Porém, poderia argumentar-se que a dificuldade de fazer coincidir de forma harmoniosa dois indivíduos profundamente individualizados torna-se tanto mais complexa quantos mais indivíduos forem adicionados à situação, numa espécie de escalada da complexidade. Mas – e fazendo uma leitura que se admite extremamente selectiva do que Georg Simmel (2001) disse sobre esta questão – pode também dizer-se que “a díade constituía ao mesmo tempo a primeira síntese […] e a primeira divisão […]. A entrada em cena do terceiro significa agora transição, conciliação, abandono das contradições absolutas”. Ao caracterizar as relações consideradas mais “sagradas”, como o próprio lhes chama, Simmel diz também que, a dois, “cada um dos dois sabe que o outro só pode apoiar-se nele, e em nenhuma outra pessoa senão nele”. Ora, dois elementos se destacam no meio disto: por um lado, os termos usados para descrever a típica relação diádica assemelham-se bastante à noção de relação codependente que Giddens (1993) convoca para descrever as relações íntimas prejudiciais. Não obstante a necessidade de atenuar em parte a aplicação do que Simmel diz neste contexto, a verdade é que a procura do Eu no Tu a que se assiste dentro do paradigma heterossexual monógamo tem sempre em si uma parte desta imposição de dependência, tão contrária às marcas da individualização. Por outro lado, a questão da dinâmica que a tríade instala (e aqui a tríade deve ser entendida como o próprio autor a entende, ou seja, tudo o que tenha mais do que dois elementos) permite um exercício do poder mais disperso e uma flexibilização dos papéis dentro da relação que a configuração dualista não permite ou, na melhor das hipóteses, torna mais complexo.

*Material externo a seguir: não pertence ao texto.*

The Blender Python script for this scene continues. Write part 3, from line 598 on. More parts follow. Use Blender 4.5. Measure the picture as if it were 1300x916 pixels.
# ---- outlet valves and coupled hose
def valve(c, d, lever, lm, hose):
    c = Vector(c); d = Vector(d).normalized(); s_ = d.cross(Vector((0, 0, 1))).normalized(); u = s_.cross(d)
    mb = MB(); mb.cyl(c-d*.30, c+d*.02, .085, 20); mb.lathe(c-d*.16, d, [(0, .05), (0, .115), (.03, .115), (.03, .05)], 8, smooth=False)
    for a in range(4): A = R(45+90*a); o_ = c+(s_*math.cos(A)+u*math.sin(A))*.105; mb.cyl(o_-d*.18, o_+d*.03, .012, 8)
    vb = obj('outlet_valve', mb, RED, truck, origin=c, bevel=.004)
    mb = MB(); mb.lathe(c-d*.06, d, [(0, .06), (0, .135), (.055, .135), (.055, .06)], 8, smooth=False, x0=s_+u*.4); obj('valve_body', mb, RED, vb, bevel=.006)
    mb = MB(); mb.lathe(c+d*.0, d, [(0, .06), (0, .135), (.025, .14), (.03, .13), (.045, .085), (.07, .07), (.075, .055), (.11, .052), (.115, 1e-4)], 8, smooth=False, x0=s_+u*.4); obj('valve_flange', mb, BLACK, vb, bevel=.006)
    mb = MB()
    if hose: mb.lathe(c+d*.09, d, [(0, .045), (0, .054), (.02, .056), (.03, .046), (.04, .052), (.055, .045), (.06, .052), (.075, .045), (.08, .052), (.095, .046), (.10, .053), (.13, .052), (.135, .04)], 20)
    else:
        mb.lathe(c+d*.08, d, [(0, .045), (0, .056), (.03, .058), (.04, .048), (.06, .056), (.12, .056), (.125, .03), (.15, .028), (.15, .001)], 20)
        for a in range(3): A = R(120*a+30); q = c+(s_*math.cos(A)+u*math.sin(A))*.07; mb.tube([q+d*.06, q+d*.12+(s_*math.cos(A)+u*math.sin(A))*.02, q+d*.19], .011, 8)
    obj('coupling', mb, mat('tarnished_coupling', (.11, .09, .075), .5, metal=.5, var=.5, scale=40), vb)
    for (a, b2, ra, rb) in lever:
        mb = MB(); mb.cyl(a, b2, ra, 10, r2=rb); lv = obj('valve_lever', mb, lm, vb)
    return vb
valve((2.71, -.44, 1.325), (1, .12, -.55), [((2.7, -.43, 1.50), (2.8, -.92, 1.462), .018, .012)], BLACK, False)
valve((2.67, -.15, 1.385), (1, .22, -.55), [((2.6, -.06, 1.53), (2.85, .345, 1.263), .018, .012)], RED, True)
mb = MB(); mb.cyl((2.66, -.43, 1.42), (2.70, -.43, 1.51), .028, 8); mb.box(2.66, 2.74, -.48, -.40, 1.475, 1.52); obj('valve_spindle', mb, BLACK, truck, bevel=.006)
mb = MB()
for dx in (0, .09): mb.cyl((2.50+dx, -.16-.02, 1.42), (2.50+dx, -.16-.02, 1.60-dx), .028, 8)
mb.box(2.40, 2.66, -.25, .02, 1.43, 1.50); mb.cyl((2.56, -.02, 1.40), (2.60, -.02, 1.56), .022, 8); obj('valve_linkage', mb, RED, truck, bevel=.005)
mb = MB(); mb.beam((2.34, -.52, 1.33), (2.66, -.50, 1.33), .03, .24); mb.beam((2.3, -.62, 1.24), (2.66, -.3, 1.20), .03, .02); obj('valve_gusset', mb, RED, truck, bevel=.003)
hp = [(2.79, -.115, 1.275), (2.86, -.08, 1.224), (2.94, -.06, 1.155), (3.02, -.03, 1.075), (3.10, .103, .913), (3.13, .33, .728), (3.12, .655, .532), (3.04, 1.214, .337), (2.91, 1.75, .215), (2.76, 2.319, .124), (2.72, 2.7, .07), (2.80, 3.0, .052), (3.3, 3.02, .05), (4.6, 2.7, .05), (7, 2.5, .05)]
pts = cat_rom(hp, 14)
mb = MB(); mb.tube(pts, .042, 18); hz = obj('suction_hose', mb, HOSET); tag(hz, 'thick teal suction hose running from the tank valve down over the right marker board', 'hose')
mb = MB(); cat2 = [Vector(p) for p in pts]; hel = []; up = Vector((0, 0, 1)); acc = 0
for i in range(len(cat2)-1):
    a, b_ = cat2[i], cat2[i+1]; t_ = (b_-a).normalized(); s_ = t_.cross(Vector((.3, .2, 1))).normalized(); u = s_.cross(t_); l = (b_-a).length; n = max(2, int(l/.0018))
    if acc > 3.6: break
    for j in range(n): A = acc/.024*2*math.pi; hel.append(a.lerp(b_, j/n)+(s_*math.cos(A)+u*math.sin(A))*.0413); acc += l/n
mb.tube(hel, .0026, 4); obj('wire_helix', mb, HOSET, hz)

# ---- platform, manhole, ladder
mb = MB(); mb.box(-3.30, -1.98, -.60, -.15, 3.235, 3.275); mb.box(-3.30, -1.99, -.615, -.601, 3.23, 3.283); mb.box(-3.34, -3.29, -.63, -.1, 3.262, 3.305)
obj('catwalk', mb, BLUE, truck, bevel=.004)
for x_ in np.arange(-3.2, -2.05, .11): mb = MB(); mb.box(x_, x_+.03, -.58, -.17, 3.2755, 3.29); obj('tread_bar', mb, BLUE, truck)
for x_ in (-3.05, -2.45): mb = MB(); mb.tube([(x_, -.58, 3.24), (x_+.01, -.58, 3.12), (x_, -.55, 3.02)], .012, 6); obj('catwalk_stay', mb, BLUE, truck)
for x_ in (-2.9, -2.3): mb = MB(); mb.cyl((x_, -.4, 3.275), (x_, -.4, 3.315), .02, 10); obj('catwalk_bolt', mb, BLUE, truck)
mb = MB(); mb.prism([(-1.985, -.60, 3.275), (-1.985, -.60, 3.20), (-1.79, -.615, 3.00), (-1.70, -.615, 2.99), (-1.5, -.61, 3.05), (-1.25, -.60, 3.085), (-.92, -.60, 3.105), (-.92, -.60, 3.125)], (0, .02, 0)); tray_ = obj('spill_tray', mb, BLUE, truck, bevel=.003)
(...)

Giddens, A. (1993). The Transformation of Intimacy: Sexuality, Love, and Eroticism in Modern Societies (1.ª ed., p. 216). Stanford University Press.

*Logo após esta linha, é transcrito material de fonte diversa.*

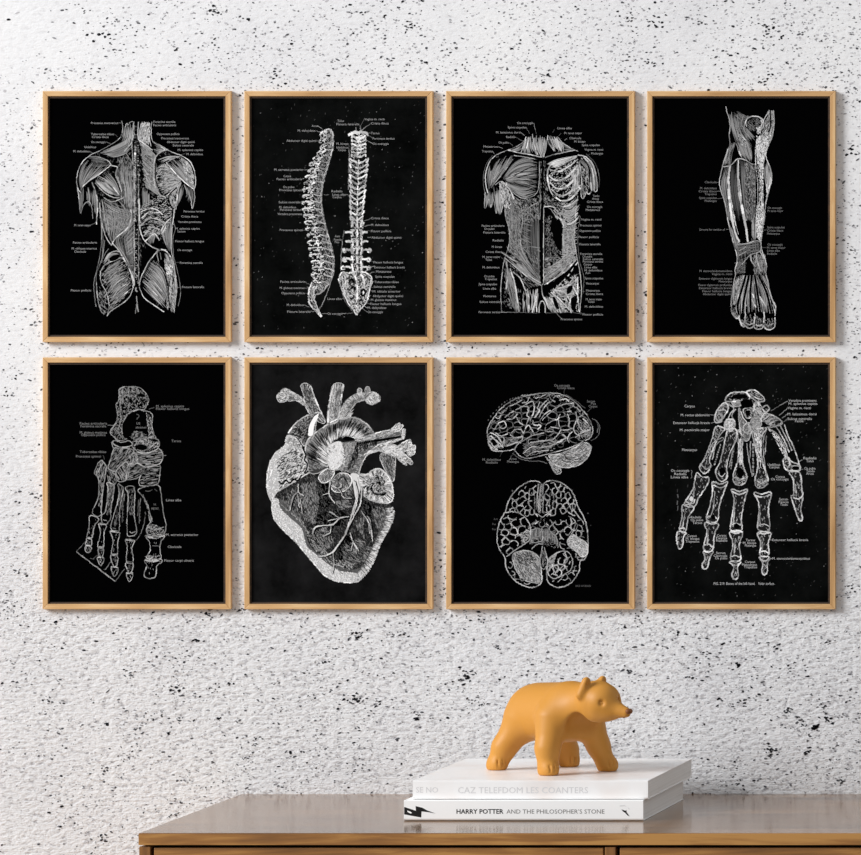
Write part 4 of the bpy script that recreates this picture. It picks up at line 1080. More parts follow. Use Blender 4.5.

Simmel, G. (2001). Influência do Número das Unidades Sociais Sobre as Características das Sociedades. Em Teorias Sociológicas - Os Fundadores e os Clássicos (3.ª ed., Vol. 1, pp. 551-558). Lisboa: Fundação Calouste Gulbenkian.
6 comentários:
A ideia que tenho sobre os relacionamentos a "+ que 2", é que o maior obstáculo à sua concretização com sucesso, é também a sua maior virtude:
É preciso mais maturidade da parte dos intervenientes.
É que a coisa não vai lá com boas intenções e lindas teorias :-D
O que me preocupou ao escrever este post não tem que ver com as dificuldades ou não das relações a mais do que dois. Porque maturidade é algo essencial em todos os tipos de relações; e na minha experiência, boas intenções são absolutamente indispensáveis para fazer relações poly funcionar.

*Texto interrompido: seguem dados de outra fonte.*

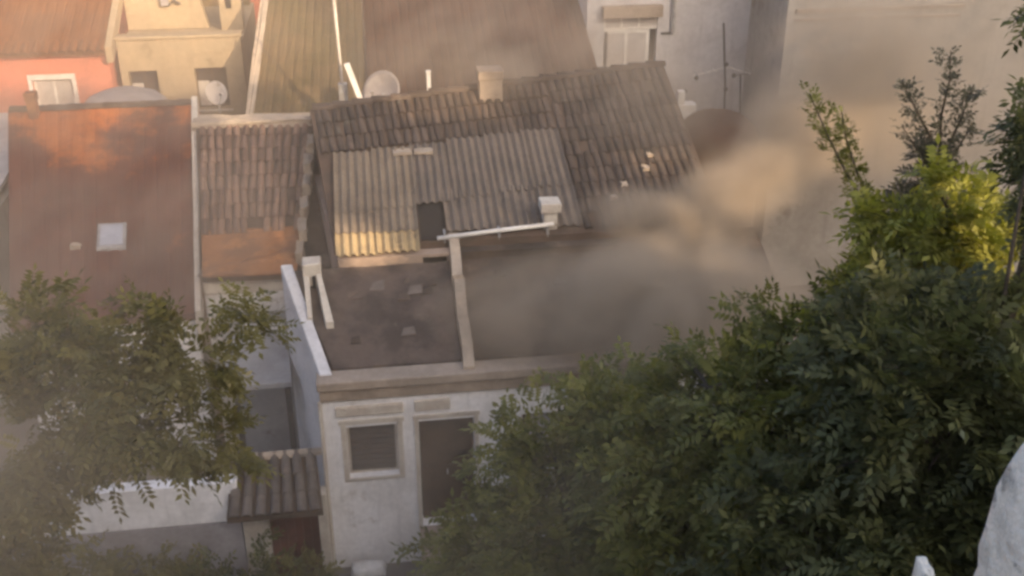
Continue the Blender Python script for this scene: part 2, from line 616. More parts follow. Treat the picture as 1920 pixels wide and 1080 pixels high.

Aqui, a minha preocupação era tentar compreender se existe alguma diferença fundamental na estrutura social de uma relação que envolva mais do que duas pessoas, seja ela que tipo de relação for. Claro que, depois, há que ver que se formam laços duais em qualquer relação, mesmo que em triângulo, e que uma relação a mais do que duas pessoas resulta da interacção de todas as iterações possíveis entre essas pessoas, segundo o seu modelo relacional (o mesmo é dizer que uma relação em "V" não requer exactamente as mesmas questões a serem resolvidas que uma relação em triângulo, por exemplo).
"Maturidade" e "boas intenções". Ufa, é um privilégio reunir tamanha oportunidade de crescimento.
Daniel, penso que apontaste claramente a especificidade da dinâmica interna de uma relação poli, relativamente às outras mais "exclusivamente duais", de uma forma positiva e contrastante com "a mitologia da catástrofe" de que se falou noutro post.
Bj
Daniel:
Concordando contigo, eu não ponho a questão em termos de maturidade mas de "mais (ou maior?) maturidade".
Para mim, que não sou politicamente correcto e por vezes tenho um discurso um pouco agressivo para a malta mono, ser-se "não-monogâmico" não é uma questão de gosto, tipo: gostas mais de laranjas? ah! eu gosto mais de morangos!
Tipo, gostos não se discutem!
Ser-se "não-monogâmico", não ter sentimento de posse, desejo de exclusividade, ciúme... é uma questão de (maior) maturidade!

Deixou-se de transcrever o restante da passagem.